Ícone do cinema gore e de ficção científica, A Mosca é
certamente um filme marcante para quem o assisti, seja pela esquisitice, pelo
aspecto para lá de nojento, ou então pela inteligente metáfora. Você pode até
não gostar desse tipo de filme, mas com certeza ficará impressionado pelas
imagens e pela história.
Dirigido por David Cronenberg, diretor que ficou famoso
por filmes que misturam elementos de ficção científica e um surrealismo bizarro,
como Scanners e Videodrome, A Mosca de 1986 é uma refilmagem do longa homônimo
de 1958.
O filme conta a história de Seth Brundle (Jeff Goldblum),
um cientista que desenvolve uma máquina de tele transporte. No entanto, tudo
começa a dar errado quando Seth decide testar a máquina com ele mesmo dentro,
só que o mesmo não percebe que uma mosca também entrou na máquina com ele.
Aparentemente tudo dá certo, o cientista é tele transportado, porém, aos poucos
vai descobrindo que ele acabou se fundindo com a famigerada mosca no processo,
e isso desencadeia uma lenta e perturbadora transformação dele em um inseto.
Se analisado em um nível mais superficial, A Mosca não
passa de um filme gore nojento, de um homem que vai se transformando em uma
mosca. No entanto, olhando com mais atenção percebe-se que o longa de
Cronenberg contém uma alta carga de alegoria, inspirada principalmente no
clássico livro do escritor Fran Kafka, A Metamorfose. Na obra de Kafka um homem
amargurado e frustrado com a sua vida medíocre acorda um belo dia transformado
em uma enorme e repulsante barata. Assim como no livro do escritor tcheco, a
metáfora da transformação em inseto do filme de Cronenberg simboliza a
degradação do homem médio, que se sente como um inseto, um ser nojento e
desprezível para as outras pessoas e para ele mesmo.

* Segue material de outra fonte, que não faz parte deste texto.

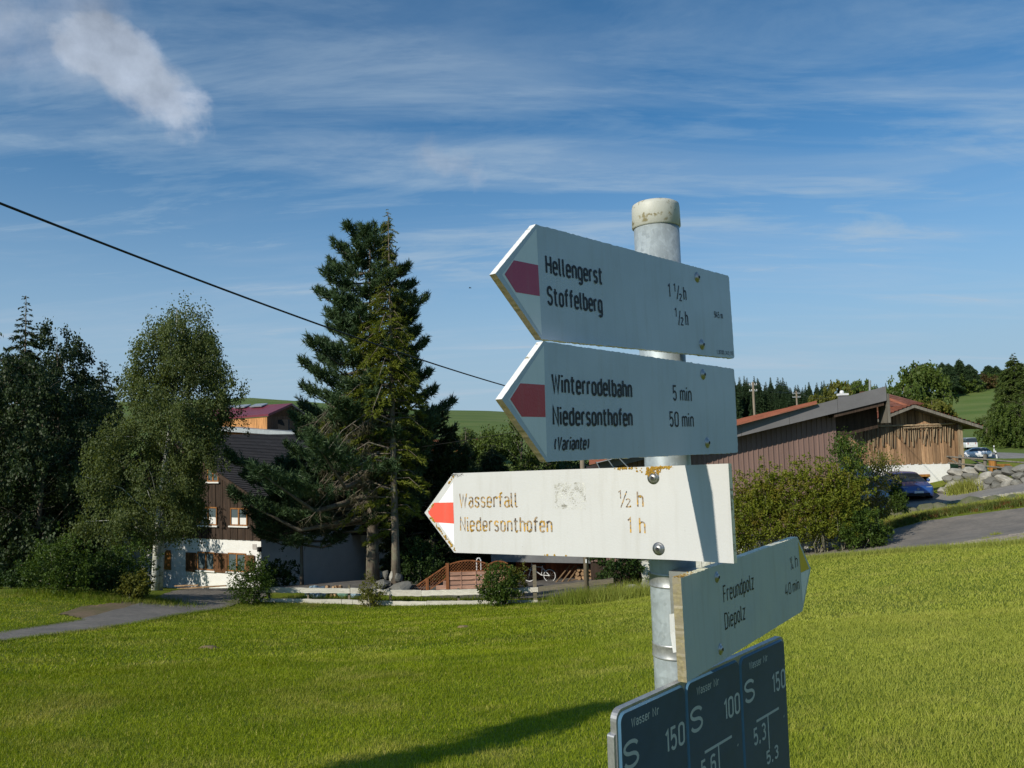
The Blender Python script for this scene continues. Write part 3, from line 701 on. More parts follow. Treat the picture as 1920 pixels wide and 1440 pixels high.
c0 = rel((*pax(topz), topz))
MB().lathe([(r_ + .0005, -.040), (r_ + .0030, -.038), (r_ + .0022, -.003), (r_ + .001, .0025), (r_ - .004, .0055), (r_ * .6, .0070), (0, .0075)], c0, n=40).obj('cap', M_CAP, post, smooth=True)
# a slimmer inner band pair
M_BAND = mat("clamp_band", (.50, .51, .50), .4, .6, var=.2, scale=30)
for zc_ in (1.352, 1.232):
    c = rel((*pax(zc_), zc_))
    MB().lathe([(r_ + .0006, -.012), (r_ + .0015, -.0118), (r_ + .0018, -.0100), (r_ + .0011, -.0088), (r_ + .0011, .0088), (r_ + .0016, .010), (r_ + .0006, .012)], c, n=40).obj('clamp_band', M_BAND, post, smooth=True)
# strip of peeling paper tucked behind the lowest arrow sign
pp = MB(); a = P(1255, 1152, 1.24); b2 = P(1268, 1150, 1.215); c = P(1273, 1222, 1.215); d = P(1262, 1224, 1.235); e = P(1257, 1190, 1.25)
pp.add([a, b2, (b2 + c) / 2 + [0, -.002, 0], c, d, e, (a + b2) / 2, (c + d) / 2, ((a + b2) / 2 + (c + d) / 2) / 2 + [.001, .008, 0]], [(0, 5, 8, 6), (6, 8, 2, 1), (5, 4, 7, 8), (8, 7, 3, 2)])
pp.add([v + np.array([.0006, .0012, 0]) for v in [a, b2, (b2 + c) / 2, c, d, e]], [(0, 1, 2, 3, 4, 5)])
tag(pp.obj('paper_scrap', mat("paper", (.70, .70, .68), .8, var=.03)), 'curled scrap of white paper behind the edge of the lowest arrow sign', 'paper')
# ------------------------------------------------------------------ building helpers
class Wall:
    """a vertical plane: origin (bottom left seen from outside), direction a, outward normal n"""
    def __init__(s, O, E_):
        s.O = np.array(O, float); d = np.array([E_[0] - O[0], E_[1] - O[1], 0.]); s.L = np.linalg.norm(d); s.a = d / s.L
        s.n = np.array([s.a[1], -s.a[0], 0.]); s.up = np.array([0, 0, 1.]); s.ax = [s.a, s.up, s.n]
    def pt(s, t, h, d=0.): return s.O + s.a * t + s.up * h + s.n * d
    def hit(s, px, py):
        d = FWD + RGT * (px - 960) / F_PX - UPV * (py - 720) / F_PX
        k = ((s.O - EYEP) @ s.n) / (d @ s.n); q = EYEP + d * k - s.O
        return float(q @ s.a), float(q[2])
    def box(s, mb, t0, h0, t1, h1_, d0, d1, mi=0): return mb.box(s.pt((t0 + t1) / 2, (h0 + h1_) / 2, (d0 + d1) / 2), (abs(t1 - t0), abs(h1_ - h0), abs(d1 - d0)), s.ax, mi)
    def pbox(s, mb, x0, y0, x1, y1, d0, d1, mi=0):
        a = s.hit(x0, y0); b = s.hit(x1, y1); return s.box(mb, a[0], b[1], b[0], a[1], d0, d1, mi)
def off(v, o): return np.asarray(v, float) - np.array(o)
class Loc:
    """build in world space, store relative to a thing's origin"""
    def __init__(s, th): s.t = th; s.o = np.array(th.location)
    def obj(s, mb, name, m, parent=None, smooth=False, base=None, **k):
        o = s.o if parent is None else np.array([0, 0, 0.]) + s.o
        mb.v = [tuple(np.array(v) - o) for v in mb.v]
        return mb.obj(name, m, parent or s.t, smooth, **k)
def wood(name, c, var=.25, **k): return mat(name, c, .85, var=var, scale=1.2, stretch=k.pop('stretch', (9, 9, .8)), bump=.4, bscale=8, **k)
M_PLASTER = mat("white_render", (.78, .78, .76), .9, var=.04, scale=2, bump=.5, bscale=22)
M_DKWOOD = wood("dark_timber", (.060, .038, .026), rand=.2); M_SHUT = wood("shutter_brown", (.16, .075, .032)); M_FRAMEW = wood("window_wood", (.34, .15, .045))
M_SHUTL = wood("shutter_orange", (.42, .19, .045))
M_GLASS = mat("window_glass", (.10, .135, .15), .05, var=.05, spec=.9); M_CURT = mat("curtain_white", (.75, .75, .73), .9, var=.05)
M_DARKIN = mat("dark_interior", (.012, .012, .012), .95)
def tiles_mat(name, c, sx_=3.2, sy_=2.8):
    m, g, b, out = new_mat(name); co = g.n('ShaderNodeTexCoord').outputs['Object']; n = g.noise(co, 1.3, 5, .65); f = g.noise(co, 9, 3, .6)
    col = g.mix(g.map(n, .3, .7), c, tuple(x * .6 for x in c)); v = g.map(f, .2, .8, .8, 1.2)
    col = g.mix(1., col, g.n('ShaderNodeCombineColor', inp={0: v, 1: v, 2: v}).outputs[0], 'MULTIPLY'); g.set(b, 'Base Color', col); g.set(b, 'Roughness', .85); return m
M_TILEB = tiles_mat("brown_roof_tile", (.055, .045, .040)); M_TILER = tiles_mat("red_roof_tile", (.36, .13, .075))
def tiled_slope(mb, e0, e1, r1, r0, rows, lift=.05):
    """overlapping courses from eave e0-e1 up to ridge r0-r1, each course a slab lifted at its lower edge"""
    e0, e1, r0, r1 = [np.asarray(v, float) for v in (e0, e1, r0, r1)]; nn = np.cross(e1 - e0, r0 - e0); nn /= np.linalg.norm(nn); nn = nn if nn[2] > 0 else -nn
    for k in range(rows):
        a, b = k / rows, (k + 1.15) / rows
        A0 = e0 + (r0 - e0) * a; A1 = e1 + (r1 - e1) * a; B0 = e0 + (r0 - e0) * min(b, 1); B1 = e1 + (r1 - e1) * min(b, 1); cols = 24
        for q in range(cols):
            t0, t1 = q / cols, (q + 1) / cols; j = R.uniform(0, .012)
            p = [A0 + (A1 - A0) * t0 + nn * (lift + j), A0 + (A1 - A0) * t1 + nn * (lift + j), B0 + (B1 - B0) * t1 + nn * .005, B0 + (B1 - B0) * t0 + nn * .005]
            mb.add(p + [p[0] - nn * (lift + j), p[1] - nn * (lift + j)], [(0, 1, 2, 3), (4, 5, 1, 0)])
def window(L, wl, x0, y0, x1, y1, curtain=False, depth=.0, sill=True, mull=True, parent=None):
    a = wl.hit(x0, y0); b = wl.hit(x1, y1); t0, t1, hb, ht = a[0], b[0], b[1], a[1]; fw = .07; D = depth
    mb = MB(); wl.box(mb, t0, hb, t0 + fw, ht, 0, .05 + D); wl.box(mb, t1 - fw, hb, t1, ht, 0, .05 + D); wl.box(mb, t0 + fw, ht - fw, t1 - fw, ht, 0, .05 + D); wl.box(mb, t0 + fw, hb, t1 - fw, hb + fw, 0, .05 + D)
    if mull: wl.box(mb, (t0 + t1) / 2 - .05, hb + fw, (t0 + t1) / 2 + .05, ht - fw, 0, .055 + D)
    fr = L.obj(mb, 'window', M_FRAMEW, parent)
    segs = [(t0 + fw, (t0 + t1) / 2 - .05), ((t0 + t1) / 2 + .05, t1 - fw)] if mull else [(t0 + fw, t1 - fw)]
    for s0, s1 in segs:
        L.obj(wl.box(MB(), s0, hb + fw, s1, ht - fw, .005, .02 + D), 'pane', M_GLASS, fr)
        if curtain: L.obj(wl.box(MB(), s0 + .03, hb + fw, s1 - .03, hb + fw + (ht - hb) * .38, .0205 + D, .024 + D), 'curtain', M_CURT, fr)
    if sill: L.obj(wl.box(MB(), t0 - .08, hb - .08, t1 + .08, hb - .005, 0, .12 + D), 'sill', M_CURT, fr)
    return fr
def shutter(L, wl, x0, y0, x1, y1, m, open_=.0, parent=None):
    a = wl.hit(x0, y0); b = wl.hit(x1, y1); t0, t1, hb, ht = a[0], b[0], b[1], a[1]; n = 3; mb = MB()
    for k in range(n): wl.box(mb, t0 + (t1 - t0) * k / n + .006, hb, t0 + (t1 - t0) * (k + 1) / n - .006, ht, .06, .085)
    for hh in (hb + .12, ht - .2): wl.box(mb, t0 + .02, hh, t1 - .02, hh + .07, .086, .105)
    return L.obj(mb, 'shutter', m, parent)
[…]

Quanto aos aspectos cinematográficos, o filme também é
muito competente. Com uma maquiagem muito bem feita, que passa com muita
veracidade que o protagonista está se transformando em uma mosca. Aliás, a
maquiagem é um dos pontos em que o filme se destaca, por ser extremamente
impactante e também nojenta. Esse é um aspecto que pode ser altamente positivo
para o expectador que gosta de um bom gore bizarro, mas por outro lado pode ser
algo que irá incomodar os expectadores que se impressionam fácil e que tem
aversão a esse componente mais nojento.
Quanto a direção, Cronenberg mostra que tem total
controle sobre a história que deseja contar, transformando o filme em uma
experiência imersiva e por vezes perturbadora para a audiência, abusando de
imagens fortes da transformação de Seth em uma mosca, e assim contribuindo para
o aumento da tensão latente.
Sobre as atuações, todas são muito boas. A começar por Jeff
Goldblom (Jurassic Park), no papel do
cientista Seth. O ator se adequa perfeitamente ao personagem, foi a escalação
perfeita para dar vida ao protagonista. Goldblom não é nem de longe o estereótipo
do galã hollywoodiano, pelo contrário, é um cara esquisito e desajeitado.
Perfeito para o papel de um cientista desajustado e que se transforma em um
inseto.
Outra que está muito bem é Geena Davis (Beetlejuice), no
papel do par romântico de Seth, a jornalista Veronica. Além de carismática, a
personagem tem uma importância narrativa muito forte. Ela é o elo que liga a
normalidade inicial a bizarrice do meio para o final do filme. A personagem
passa por todas as fases emocionais que o expectador também passa com o longa.
Começando com um estranhamento em relação ao protagonista esquisitão no
primeiro ato, passando por um pela simpatia e identificação com o mesmo no
segundo ato, e terminado com um mix de pena e nojo no derradeiro terceiro ato.
Em suma, A Mosca é um filme estranho, bizarro, muito bizarro,
mas que também tem um forte e interessante componente metafórico. É um filme
gore, de ficção científica e também filosófico, assim como a obra literária que
o inspirou. Por conta das nojentas cenas de transformação, aliás bota nojenta
nisso, não é um filme para todo mundo, é preciso ter estômago e não se
impressionar facilmente. Se bem que é difícil não se impressionar com A Mosca,
nem tanto pelo gore, mas muito mais pelo tema da degradação humana. Resumindo,
é uma obra que impressiona positiva ou negativamente, dependendo do gosto do
expectador, mas o que não se pode negar é que algo impressiona. Resumindo, é um
filme que merece ser visto, e sobretudo merece ser lembrado.